• [GIVEN EXERCISE]
A faithful transcription of all the data is required.

______________________________

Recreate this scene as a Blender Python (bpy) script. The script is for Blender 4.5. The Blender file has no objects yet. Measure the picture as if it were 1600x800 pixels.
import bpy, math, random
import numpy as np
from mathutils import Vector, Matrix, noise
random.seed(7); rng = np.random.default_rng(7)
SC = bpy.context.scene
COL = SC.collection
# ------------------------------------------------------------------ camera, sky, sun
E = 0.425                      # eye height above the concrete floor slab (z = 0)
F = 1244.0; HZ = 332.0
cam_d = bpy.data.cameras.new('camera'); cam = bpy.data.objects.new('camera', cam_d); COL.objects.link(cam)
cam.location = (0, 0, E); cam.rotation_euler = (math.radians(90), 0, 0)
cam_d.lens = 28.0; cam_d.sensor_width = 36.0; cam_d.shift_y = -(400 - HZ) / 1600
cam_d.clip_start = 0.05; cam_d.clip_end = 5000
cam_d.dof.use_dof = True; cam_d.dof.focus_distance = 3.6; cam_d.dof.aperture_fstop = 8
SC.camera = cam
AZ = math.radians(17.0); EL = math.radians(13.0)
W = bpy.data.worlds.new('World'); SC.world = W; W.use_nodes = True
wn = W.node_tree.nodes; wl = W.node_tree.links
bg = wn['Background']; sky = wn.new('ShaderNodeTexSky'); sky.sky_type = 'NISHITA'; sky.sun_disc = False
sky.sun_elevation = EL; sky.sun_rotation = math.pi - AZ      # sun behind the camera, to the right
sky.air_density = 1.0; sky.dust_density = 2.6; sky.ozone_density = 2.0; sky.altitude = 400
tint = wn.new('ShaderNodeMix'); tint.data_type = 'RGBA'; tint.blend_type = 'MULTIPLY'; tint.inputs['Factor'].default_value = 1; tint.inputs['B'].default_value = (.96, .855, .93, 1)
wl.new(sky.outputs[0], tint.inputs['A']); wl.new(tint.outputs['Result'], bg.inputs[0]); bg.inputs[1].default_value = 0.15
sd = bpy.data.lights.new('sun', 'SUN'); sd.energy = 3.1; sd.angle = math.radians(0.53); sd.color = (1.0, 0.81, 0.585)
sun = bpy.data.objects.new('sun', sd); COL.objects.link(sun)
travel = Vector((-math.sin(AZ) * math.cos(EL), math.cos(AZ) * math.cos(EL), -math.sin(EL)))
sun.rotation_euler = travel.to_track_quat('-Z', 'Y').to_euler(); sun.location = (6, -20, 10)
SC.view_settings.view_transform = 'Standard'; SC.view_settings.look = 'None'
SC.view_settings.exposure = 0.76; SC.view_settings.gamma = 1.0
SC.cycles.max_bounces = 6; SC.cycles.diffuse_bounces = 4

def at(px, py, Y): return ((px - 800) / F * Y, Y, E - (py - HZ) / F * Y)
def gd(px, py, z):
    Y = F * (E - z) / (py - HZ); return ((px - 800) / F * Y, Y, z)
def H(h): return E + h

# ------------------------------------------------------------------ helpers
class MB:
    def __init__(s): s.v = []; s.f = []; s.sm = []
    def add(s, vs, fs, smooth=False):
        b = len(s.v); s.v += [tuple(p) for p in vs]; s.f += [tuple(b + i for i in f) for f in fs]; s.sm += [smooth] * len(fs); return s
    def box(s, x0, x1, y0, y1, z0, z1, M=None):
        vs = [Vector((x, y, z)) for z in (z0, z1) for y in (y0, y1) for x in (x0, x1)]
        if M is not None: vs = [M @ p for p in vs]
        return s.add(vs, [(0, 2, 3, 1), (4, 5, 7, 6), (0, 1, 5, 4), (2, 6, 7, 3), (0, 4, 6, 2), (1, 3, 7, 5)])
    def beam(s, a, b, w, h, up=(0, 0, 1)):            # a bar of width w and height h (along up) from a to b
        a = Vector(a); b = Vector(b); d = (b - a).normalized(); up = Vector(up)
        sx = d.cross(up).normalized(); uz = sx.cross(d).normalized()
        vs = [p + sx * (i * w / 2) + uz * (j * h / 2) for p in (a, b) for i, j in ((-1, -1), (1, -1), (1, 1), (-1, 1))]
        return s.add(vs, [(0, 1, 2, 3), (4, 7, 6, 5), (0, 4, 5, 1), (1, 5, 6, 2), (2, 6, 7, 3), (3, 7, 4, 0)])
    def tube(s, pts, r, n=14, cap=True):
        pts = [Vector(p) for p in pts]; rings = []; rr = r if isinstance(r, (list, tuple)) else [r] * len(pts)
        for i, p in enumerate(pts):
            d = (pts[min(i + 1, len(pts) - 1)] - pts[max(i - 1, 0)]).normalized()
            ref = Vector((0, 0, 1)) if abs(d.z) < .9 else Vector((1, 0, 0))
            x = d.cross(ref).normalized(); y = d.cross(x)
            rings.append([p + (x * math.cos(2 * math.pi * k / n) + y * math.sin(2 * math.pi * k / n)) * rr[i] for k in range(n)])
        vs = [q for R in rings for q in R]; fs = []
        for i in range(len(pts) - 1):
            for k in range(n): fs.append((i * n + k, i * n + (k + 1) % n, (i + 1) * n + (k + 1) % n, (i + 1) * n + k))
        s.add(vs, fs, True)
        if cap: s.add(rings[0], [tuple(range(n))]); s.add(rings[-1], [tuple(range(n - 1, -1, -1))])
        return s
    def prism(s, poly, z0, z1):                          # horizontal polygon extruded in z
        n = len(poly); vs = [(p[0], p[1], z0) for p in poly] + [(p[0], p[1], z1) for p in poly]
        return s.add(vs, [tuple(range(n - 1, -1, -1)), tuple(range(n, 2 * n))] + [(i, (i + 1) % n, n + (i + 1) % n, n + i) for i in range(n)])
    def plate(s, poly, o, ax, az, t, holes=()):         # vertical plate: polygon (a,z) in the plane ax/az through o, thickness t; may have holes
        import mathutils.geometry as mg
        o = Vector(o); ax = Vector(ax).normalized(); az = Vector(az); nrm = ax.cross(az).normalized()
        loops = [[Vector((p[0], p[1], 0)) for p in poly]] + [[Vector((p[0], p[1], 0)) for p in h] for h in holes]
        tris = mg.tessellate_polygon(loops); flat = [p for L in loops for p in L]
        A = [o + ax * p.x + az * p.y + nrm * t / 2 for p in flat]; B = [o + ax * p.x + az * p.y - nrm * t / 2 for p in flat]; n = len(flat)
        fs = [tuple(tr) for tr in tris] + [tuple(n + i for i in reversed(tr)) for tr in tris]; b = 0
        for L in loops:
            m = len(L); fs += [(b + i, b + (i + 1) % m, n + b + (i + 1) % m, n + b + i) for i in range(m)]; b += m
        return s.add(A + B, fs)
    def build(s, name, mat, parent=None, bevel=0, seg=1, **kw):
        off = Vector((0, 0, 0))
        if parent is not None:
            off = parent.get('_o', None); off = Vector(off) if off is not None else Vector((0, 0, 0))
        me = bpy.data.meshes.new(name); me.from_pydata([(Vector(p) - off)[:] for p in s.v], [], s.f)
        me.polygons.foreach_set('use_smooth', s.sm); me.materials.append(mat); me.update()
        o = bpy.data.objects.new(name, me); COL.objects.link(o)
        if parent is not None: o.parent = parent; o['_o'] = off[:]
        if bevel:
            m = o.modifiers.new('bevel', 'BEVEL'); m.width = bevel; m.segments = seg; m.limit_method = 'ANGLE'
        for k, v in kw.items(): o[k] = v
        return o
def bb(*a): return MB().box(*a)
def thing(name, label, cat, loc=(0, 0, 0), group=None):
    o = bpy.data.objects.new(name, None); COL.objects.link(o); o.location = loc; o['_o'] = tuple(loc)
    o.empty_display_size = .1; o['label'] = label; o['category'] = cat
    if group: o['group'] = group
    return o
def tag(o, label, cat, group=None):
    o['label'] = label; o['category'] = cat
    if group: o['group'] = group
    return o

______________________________

• [TASK ANSWER]
Recreate this scene as a Blender Python (bpy) script. The script is for Blender 4.5. The Blender file has no objects yet. Measure the picture as if it were 1600x800 pixels.
import bpy, math, random
import numpy as np
from mathutils import Vector, Matrix, noise
random.seed(7); rng = np.random.default_rng(7)
SC = bpy.context.scene
COL = SC.collection
# ------------------------------------------------------------------ camera, sky, sun
E = 0.425                      # eye height above the concrete floor slab (z = 0)
F = 1244.0; HZ = 332.0
cam_d = bpy.data.cameras.new('camera'); cam = bpy.data.objects.new('camera', cam_d); COL.objects.link(cam)
cam.location = (0, 0, E); cam.rotation_euler = (math.radians(90), 0, 0)
cam_d.lens = 28.0; cam_d.sensor_width = 36.0; cam_d.shift_y = -(400 - HZ) / 1600
cam_d.clip_start = 0.05; cam_d.clip_end = 5000
cam_d.dof.use_dof = True; cam_d.dof.focus_distance = 3.6; cam_d.dof.aperture_fstop = 8
SC.camera = cam
AZ = math.radians(17.0); EL = math.radians(13.0)
W = bpy.data.worlds.new('World'); SC.world = W; W.use_nodes = True
wn = W.node_tree.nodes; wl = W.node_tree.links
bg = wn['Background']; sky = wn.new('ShaderNodeTexSky'); sky.sky_type = 'NISHITA'; sky.sun_disc = False
sky.sun_elevation = EL; sky.sun_rotation = math.pi - AZ      # sun behind the camera, to the right
sky.air_density = 1.0; sky.dust_density = 2.6; sky.ozone_density = 2.0; sky.altitude = 400
tint = wn.new('ShaderNodeMix'); tint.data_type = 'RGBA'; tint.blend_type = 'MULTIPLY'; tint.inputs['Factor'].default_value = 1; tint.inputs['B'].default_value = (.96, .855, .93, 1)
wl.new(sky.outputs[0], tint.inputs['A']); wl.new(tint.outputs['Result'], bg.inputs[0]); bg.inputs[1].default_value = 0.15
sd = bpy.data.lights.new('sun', 'SUN'); sd.energy = 3.1; sd.angle = math.radians(0.53); sd.color = (1.0, 0.81, 0.585)
sun = bpy.data.objects.new('sun', sd); COL.objects.link(sun)
travel = Vector((-math.sin(AZ) * math.cos(EL), math.cos(AZ) * math.cos(EL), -math.sin(EL)))
sun.rotation_euler = travel.to_track_quat('-Z', 'Y').to_euler(); sun.location = (6, -20, 10)
SC.view_settings.view_transform = 'Standard'; SC.view_settings.look = 'None'
SC.view_settings.exposure = 0.76; SC.view_settings.gamma = 1.0
SC.cycles.max_bounces = 6; SC.cycles.diffuse_bounces = 4

def at(px, py, Y): return ((px - 800) / F * Y, Y, E - (py - HZ) / F * Y)
def gd(px, py, z):
    Y = F * (E - z) / (py - HZ); return ((px - 800) / F * Y, Y, z)
def H(h): return E + h

# ------------------------------------------------------------------ helpers
class MB:
    def __init__(s): s.v = []; s.f = []; s.sm = []
    def add(s, vs, fs, smooth=False):
        b = len(s.v); s.v += [tuple(p) for p in vs]; s.f += [tuple(b + i for i in f) for f in fs]; s.sm += [smooth] * len(fs); return s
    def box(s, x0, x1, y0, y1, z0, z1, M=None):
        vs = [Vector((x, y, z)) for z in (z0, z1) for y in (y0, y1) for x in (x0, x1)]
        if M is not None: vs = [M @ p for p in vs]
        return s.add(vs, [(0, 2, 3, 1), (4, 5, 7, 6), (0, 1, 5, 4), (2, 6, 7, 3), (0, 4, 6, 2), (1, 3, 7, 5)])
    def beam(s, a, b, w, h, up=(0, 0, 1)):            # a bar of width w and height h (along up) from a to b
        a = Vector(a); b = Vector(b); d = (b - a).normalized(); up = Vector(up)
        sx = d.cross(up).normalized(); uz = sx.cross(d).normalized()
        vs = [p + sx * (i * w / 2) + uz * (j * h / 2) for p in (a, b) for i, j in ((-1, -1), (1, -1), (1, 1), (-1, 1))]
        return s.add(vs, [(0, 1, 2, 3), (4, 7, 6, 5), (0, 4, 5, 1), (1, 5, 6, 2), (2, 6, 7, 3), (3, 7, 4, 0)])
    def tube(s, pts, r, n=14, cap=True):
        pts = [Vector(p) for p in pts]; rings = []; rr = r if isinstance(r, (list, tuple)) else [r] * len(pts)
        for i, p in enumerate(pts):
            d = (pts[min(i + 1, len(pts) - 1)] - pts[max(i - 1, 0)]).normalized()
            ref = Vector((0, 0, 1)) if abs(d.z) < .9 else Vector((1, 0, 0))
            x = d.cross(ref).normalized(); y = d.cross(x)
            rings.append([p + (x * math.cos(2 * math.pi * k / n) + y * math.sin(2 * math.pi * k / n)) * rr[i] for k in range(n)])
        vs = [q for R in rings for q in R]; fs = []
        for i in range(len(pts) - 1):
            for k in range(n): fs.append((i * n + k, i * n + (k + 1) % n, (i + 1) * n + (k + 1) % n, (i + 1) * n + k))
        s.add(vs, fs, True)
        if cap: s.add(rings[0], [tuple(range(n))]); s.add(rings[-1], [tuple(range(n - 1, -1, -1))])
        return s
    def prism(s, poly, z0, z1):                          # horizontal polygon extruded in z
        n = len(poly); vs = [(p[0], p[1], z0) for p in poly] + [(p[0], p[1], z1) for p in poly]
        return s.add(vs, [tuple(range(n - 1, -1, -1)), tuple(range(n, 2 * n))] + [(i, (i + 1) % n, n + (i + 1) % n, n + i) for i in range(n)])
    def plate(s, poly, o, ax, az, t, holes=()):         # vertical plate: polygon (a,z) in the plane ax/az through o, thickness t; may have holes
        import mathutils.geometry as mg
        o = Vector(o); ax = Vector(ax).normalized(); az = Vector(az); nrm = ax.cross(az).normalized()
        loops = [[Vector((p[0], p[1], 0)) for p in poly]] + [[Vector((p[0], p[1], 0)) for p in h] for h in holes]
        tris = mg.tessellate_polygon(loops); flat = [p for L in loops for p in L]
        A = [o + ax * p.x + az * p.y + nrm * t / 2 for p in flat]; B = [o + ax * p.x + az * p.y - nrm * t / 2 for p in flat]; n = len(flat)
        fs = [tuple(tr) for tr in tris] + [tuple(n + i for i in reversed(tr)) for tr in tris]; b = 0
        for L in loops:
            m = len(L); fs += [(b + i, b + (i + 1) % m, n + b + (i + 1) % m, n + b + i) for i in range(m)]; b += m
        return s.add(A + B, fs)
    def build(s, name, mat, parent=None, bevel=0, seg=1, **kw):
        off = Vector((0, 0, 0))
        if parent is not None:
            off = parent.get('_o', None); off = Vector(off) if off is not None else Vector((0, 0, 0))
        me = bpy.data.meshes.new(name); me.from_pydata([(Vector(p) - off)[:] for p in s.v], [], s.f)
        me.polygons.foreach_set('use_smooth', s.sm); me.materials.append(mat); me.update()
        o = bpy.data.objects.new(name, me); COL.objects.link(o)
        if parent is not None: o.parent = parent; o['_o'] = off[:]
        if bevel:
            m = o.modifiers.new('bevel', 'BEVEL'); m.width = bevel; m.segments = seg; m.limit_method = 'ANGLE'
        for k, v in kw.items(): o[k] = v
        return o
def bb(*a): return MB().box(*a)
def thing(name, label, cat, loc=(0, 0, 0), group=None):
    o = bpy.data.objects.new(name, None); COL.objects.link(o); o.location = loc; o['_o'] = tuple(loc)
    o.empty_display_size = .1; o['label'] = label; o['category'] = cat
    if group: o['group'] = group
    return o
def tag(o, label, cat, group=None):
    o['label'] = label; o['category'] = cat
    if group: o['group'] = group
    return o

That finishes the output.